Hacker News new | ask | show | jobs
by oliviergg 491 days ago
Atuin.sh solved all my problems with history: history by project : check, history by session :check, global history: check. And if you want you can share history between computers. I just have to enter 2-4 letters and I can found complex command to rerun or to reuse as example.
3 comments

Prior to using Atuin, I had some fun fish plugins that used fzf to search my history. I still find that I use that most often (it even searches my atuin history too), but when that fails - or becomes overly complicated, that’s where atuin’s native search comes in. It really is a game changer for working on the console and I can’t recommend it enough. Here’s some of the things that are really great about it:

1. As mentioned above, scope awareness when searching history. This can be exceptionally helpful when you know you’re in the same directory where you previously ran a command.

2. Sync - this is why I started with atuin. It’s pretty easy to run your own sync server if you’re not big on send your commands to some random server somewhere.

3. Persistence - similar to sync, I love having my whole command history available when I stand up a new machine.

4. Secrets hidden - you can even set it so secrets are not persisted in your history. This is useful if you haven’t yet migrated to using something 1Password to inject secrets. Also, as a side, it makes it really easy to find secret references you’ve used before too.
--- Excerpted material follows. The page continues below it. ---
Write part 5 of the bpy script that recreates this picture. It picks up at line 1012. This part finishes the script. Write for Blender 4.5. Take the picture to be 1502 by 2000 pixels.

(hey! atuin maintainer here!)

Thank you for the kind words! Glad you find Atuin useful!

> It’s pretty easy to run your own sync server if you’re not big on send your commands to some random server somewhere.

We always intended to keep it easy to run a sync server! But also fwiw, sync is e2e encrypted, so we can't actually see anyone's commands

I find the history much too unorganized to be useful. That's why I made playbooks https://github.com/laktak/tome

ymmv but I prefer this to searching.